Cette situation du pouvoir à Washington, désormais actée du point de vue de la communication par cet article de The National Interest, illustre une situation générale de dissolution particulièrement évidente dans cette crise ukrainienne. Elle explique en bonne partie la position très spécifique des USA, considérée sur le long terme depuis février 2014 : un activisme extrême au niveau des pouvoirs concernés, surtout dans leurs échelons intermédiaires (le Pentagone en général, mais surtout Breedlove en Europe, Nuland pour le département d’État avec quelques ambassadeurs, et bien entendu l’activisme quasiment automatique et absolument proliférant des agences et services d’action et de renseignement). Ainsi la politique développée est-elle purement et simplement la politique-Système dans toute sa surpuissance, sans aucune considération d'autorité et de légitimité pour la nuancer. (C'est notamment ce point qui rend la crise ukrainienne si importante, si significative, si représentative de la “crise haute” du Système, – ce fait que rien ne vient entraver ou nuancer la surpuissance du Système.)

Il est très possible sinon probable que les Russes comprennent en partie cette situation en tant que telle, comme on les a déjà vus particulièrement sensibles à de tels aspects du comportement américaniste-occidentaliste, notamment à l’OTAN (voir l’attitude de Rogozine dès 2008, comme rapportée dans notre Glossaire.dde du 26 février 2015).

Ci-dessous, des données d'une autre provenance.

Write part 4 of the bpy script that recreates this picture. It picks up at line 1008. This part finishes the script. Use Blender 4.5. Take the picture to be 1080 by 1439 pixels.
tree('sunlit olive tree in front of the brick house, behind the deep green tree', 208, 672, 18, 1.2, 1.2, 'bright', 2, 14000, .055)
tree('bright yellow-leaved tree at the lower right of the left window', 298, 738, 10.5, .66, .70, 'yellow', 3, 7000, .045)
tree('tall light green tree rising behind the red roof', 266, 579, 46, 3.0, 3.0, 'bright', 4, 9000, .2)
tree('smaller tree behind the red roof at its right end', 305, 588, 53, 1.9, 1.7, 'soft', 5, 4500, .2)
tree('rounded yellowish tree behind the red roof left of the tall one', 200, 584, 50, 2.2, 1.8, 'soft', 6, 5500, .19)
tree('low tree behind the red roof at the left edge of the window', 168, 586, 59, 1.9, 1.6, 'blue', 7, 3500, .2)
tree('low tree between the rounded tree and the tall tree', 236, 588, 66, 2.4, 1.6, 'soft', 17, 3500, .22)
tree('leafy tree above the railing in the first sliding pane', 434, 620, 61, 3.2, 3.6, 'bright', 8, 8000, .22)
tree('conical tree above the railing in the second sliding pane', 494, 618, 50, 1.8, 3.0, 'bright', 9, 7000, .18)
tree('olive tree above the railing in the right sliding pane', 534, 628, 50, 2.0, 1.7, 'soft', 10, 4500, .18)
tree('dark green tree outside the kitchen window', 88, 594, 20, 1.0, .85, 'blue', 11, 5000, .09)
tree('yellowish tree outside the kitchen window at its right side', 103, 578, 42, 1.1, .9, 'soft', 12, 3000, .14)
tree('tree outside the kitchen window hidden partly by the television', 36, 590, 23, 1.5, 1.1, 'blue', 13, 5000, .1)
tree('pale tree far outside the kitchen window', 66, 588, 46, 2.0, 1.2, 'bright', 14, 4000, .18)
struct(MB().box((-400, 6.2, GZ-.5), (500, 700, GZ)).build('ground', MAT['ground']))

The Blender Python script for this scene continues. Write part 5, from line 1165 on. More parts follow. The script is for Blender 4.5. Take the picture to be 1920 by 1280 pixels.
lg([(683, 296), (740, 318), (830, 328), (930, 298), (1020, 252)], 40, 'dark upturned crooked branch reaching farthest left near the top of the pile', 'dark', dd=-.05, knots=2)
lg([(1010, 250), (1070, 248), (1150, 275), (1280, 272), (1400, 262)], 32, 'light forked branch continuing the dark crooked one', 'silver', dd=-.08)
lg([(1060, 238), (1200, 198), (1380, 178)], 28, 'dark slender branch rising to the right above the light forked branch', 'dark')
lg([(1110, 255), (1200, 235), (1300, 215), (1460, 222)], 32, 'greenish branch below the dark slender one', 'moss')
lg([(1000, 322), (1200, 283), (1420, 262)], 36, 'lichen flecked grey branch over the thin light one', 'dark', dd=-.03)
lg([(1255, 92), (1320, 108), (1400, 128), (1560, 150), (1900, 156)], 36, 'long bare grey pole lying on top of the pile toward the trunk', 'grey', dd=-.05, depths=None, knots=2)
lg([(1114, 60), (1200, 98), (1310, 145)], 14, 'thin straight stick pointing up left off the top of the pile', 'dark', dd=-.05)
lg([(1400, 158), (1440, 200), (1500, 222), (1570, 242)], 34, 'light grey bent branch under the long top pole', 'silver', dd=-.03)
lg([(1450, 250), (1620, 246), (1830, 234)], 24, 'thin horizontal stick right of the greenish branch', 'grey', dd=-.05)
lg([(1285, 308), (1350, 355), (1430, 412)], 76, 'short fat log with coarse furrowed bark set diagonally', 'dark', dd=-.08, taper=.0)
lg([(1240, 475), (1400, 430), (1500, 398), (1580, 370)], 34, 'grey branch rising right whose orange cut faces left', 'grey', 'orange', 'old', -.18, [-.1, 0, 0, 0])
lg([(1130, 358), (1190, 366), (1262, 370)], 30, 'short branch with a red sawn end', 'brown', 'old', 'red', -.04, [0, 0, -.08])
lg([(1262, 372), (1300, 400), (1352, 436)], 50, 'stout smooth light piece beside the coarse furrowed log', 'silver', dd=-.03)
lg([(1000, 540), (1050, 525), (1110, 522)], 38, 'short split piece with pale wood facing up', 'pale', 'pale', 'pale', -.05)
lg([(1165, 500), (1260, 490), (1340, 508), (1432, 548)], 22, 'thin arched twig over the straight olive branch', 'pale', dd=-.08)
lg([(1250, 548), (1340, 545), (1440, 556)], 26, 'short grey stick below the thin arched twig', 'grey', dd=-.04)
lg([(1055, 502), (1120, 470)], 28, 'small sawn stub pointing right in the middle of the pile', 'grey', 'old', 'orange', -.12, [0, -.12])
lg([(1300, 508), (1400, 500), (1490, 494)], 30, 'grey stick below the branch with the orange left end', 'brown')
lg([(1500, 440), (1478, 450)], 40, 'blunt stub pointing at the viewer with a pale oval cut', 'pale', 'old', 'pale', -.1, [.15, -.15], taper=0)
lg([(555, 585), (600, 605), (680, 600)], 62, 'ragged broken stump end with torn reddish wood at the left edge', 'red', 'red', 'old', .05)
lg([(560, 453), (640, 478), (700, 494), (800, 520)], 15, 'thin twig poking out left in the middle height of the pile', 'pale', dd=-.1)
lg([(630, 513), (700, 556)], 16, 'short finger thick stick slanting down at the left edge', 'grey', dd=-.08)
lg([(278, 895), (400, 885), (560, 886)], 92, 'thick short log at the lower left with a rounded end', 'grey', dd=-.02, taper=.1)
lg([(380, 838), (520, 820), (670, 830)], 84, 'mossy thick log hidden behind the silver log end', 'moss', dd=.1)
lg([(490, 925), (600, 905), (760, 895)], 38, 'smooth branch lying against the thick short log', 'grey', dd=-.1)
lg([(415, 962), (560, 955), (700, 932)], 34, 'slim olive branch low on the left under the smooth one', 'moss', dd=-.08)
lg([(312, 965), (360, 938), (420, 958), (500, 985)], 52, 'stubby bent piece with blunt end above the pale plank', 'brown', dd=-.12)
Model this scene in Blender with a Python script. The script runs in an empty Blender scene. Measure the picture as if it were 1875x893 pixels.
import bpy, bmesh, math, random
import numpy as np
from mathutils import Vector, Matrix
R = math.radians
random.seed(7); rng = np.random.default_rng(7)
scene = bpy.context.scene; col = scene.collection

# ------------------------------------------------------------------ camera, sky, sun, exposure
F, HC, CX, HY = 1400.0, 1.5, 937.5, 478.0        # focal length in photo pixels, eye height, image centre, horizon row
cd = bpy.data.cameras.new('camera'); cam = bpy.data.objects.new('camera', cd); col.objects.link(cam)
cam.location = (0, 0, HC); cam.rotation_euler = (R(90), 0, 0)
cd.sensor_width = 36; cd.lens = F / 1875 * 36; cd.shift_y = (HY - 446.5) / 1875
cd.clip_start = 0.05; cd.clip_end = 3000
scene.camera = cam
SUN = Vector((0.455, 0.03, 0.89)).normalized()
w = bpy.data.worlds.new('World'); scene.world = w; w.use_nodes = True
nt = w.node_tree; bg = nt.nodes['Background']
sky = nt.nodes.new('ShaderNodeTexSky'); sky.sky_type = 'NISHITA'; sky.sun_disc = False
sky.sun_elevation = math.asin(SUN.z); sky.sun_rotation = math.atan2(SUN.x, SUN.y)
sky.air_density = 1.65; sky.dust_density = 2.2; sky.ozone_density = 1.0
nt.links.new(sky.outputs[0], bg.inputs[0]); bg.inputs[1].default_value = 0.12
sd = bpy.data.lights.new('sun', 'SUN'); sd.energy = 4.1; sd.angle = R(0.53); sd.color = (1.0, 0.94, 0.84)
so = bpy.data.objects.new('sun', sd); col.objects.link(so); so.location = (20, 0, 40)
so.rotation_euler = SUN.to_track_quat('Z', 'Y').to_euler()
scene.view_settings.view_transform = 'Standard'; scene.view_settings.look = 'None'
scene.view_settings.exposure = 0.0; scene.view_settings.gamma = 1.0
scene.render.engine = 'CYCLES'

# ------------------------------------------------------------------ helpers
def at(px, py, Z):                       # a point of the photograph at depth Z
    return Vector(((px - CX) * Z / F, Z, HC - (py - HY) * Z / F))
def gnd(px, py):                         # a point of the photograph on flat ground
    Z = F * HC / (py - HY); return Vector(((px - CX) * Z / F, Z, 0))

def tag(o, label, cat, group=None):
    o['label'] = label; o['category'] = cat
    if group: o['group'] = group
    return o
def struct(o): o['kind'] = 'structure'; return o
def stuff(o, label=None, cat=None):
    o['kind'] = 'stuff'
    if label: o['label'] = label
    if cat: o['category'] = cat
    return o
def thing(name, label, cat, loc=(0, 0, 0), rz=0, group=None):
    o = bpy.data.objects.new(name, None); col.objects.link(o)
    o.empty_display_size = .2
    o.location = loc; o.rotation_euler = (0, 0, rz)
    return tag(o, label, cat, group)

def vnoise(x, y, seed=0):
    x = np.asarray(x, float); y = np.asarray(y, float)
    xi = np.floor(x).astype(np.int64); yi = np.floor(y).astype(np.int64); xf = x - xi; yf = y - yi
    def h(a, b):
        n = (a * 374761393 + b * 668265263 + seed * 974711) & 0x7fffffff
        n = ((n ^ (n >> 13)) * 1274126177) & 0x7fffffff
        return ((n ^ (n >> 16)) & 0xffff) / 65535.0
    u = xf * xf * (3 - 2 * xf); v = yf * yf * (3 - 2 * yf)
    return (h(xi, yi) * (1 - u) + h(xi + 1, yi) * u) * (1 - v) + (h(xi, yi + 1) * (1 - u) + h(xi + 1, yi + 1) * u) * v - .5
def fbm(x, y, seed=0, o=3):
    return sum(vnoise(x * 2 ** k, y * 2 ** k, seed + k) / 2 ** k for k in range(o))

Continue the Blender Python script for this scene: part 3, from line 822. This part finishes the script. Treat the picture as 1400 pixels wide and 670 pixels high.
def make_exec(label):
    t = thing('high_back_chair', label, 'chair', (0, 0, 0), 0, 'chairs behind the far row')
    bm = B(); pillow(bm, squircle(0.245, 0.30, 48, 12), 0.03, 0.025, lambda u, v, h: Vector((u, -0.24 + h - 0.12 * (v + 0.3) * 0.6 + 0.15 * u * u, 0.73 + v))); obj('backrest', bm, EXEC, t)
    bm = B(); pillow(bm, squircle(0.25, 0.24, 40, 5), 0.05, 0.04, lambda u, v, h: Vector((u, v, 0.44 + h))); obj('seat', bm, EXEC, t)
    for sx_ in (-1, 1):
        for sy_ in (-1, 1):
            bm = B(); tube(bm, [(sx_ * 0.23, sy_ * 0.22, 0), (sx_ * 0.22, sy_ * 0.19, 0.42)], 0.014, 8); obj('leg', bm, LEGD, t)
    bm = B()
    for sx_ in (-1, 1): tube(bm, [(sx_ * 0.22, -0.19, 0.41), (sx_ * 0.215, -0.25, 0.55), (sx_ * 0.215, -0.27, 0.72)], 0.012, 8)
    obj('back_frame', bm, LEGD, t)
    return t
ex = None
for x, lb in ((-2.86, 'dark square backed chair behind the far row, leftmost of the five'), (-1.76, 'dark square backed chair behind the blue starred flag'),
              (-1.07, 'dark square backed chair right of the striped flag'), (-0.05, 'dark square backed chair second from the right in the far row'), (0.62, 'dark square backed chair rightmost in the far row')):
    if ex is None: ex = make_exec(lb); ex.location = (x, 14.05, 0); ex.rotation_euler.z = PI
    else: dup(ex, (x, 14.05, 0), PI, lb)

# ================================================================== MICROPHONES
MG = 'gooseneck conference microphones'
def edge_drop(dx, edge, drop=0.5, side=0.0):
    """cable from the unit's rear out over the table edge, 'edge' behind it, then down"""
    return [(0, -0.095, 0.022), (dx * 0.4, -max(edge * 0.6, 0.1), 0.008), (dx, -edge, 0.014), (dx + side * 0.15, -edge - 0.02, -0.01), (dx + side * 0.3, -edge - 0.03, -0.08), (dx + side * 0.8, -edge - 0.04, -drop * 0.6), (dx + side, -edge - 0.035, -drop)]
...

Les Européens sont pour l’instant complètement aveugles à cette réalité, étant eux-mêmes confrontés à de graves problèmes de l’exercice du pouvoir, et bien qu’ils aient avec Minsk2 l’exemple même de l’absence totale d’un pouvoir américaniste cohérent et légitime, y compris dans un sens négatif d’ailleurs (le pouvoir américaniste n’a pas participé à Minsk2, mais il n’a pas non plus réussi à bloquer Minsk2, ni même à compromettre efficacement sur le terrain une sorte d’application approximative de l’“esprit de Minsk2” qui impliquait d’abord la fin des hostilités).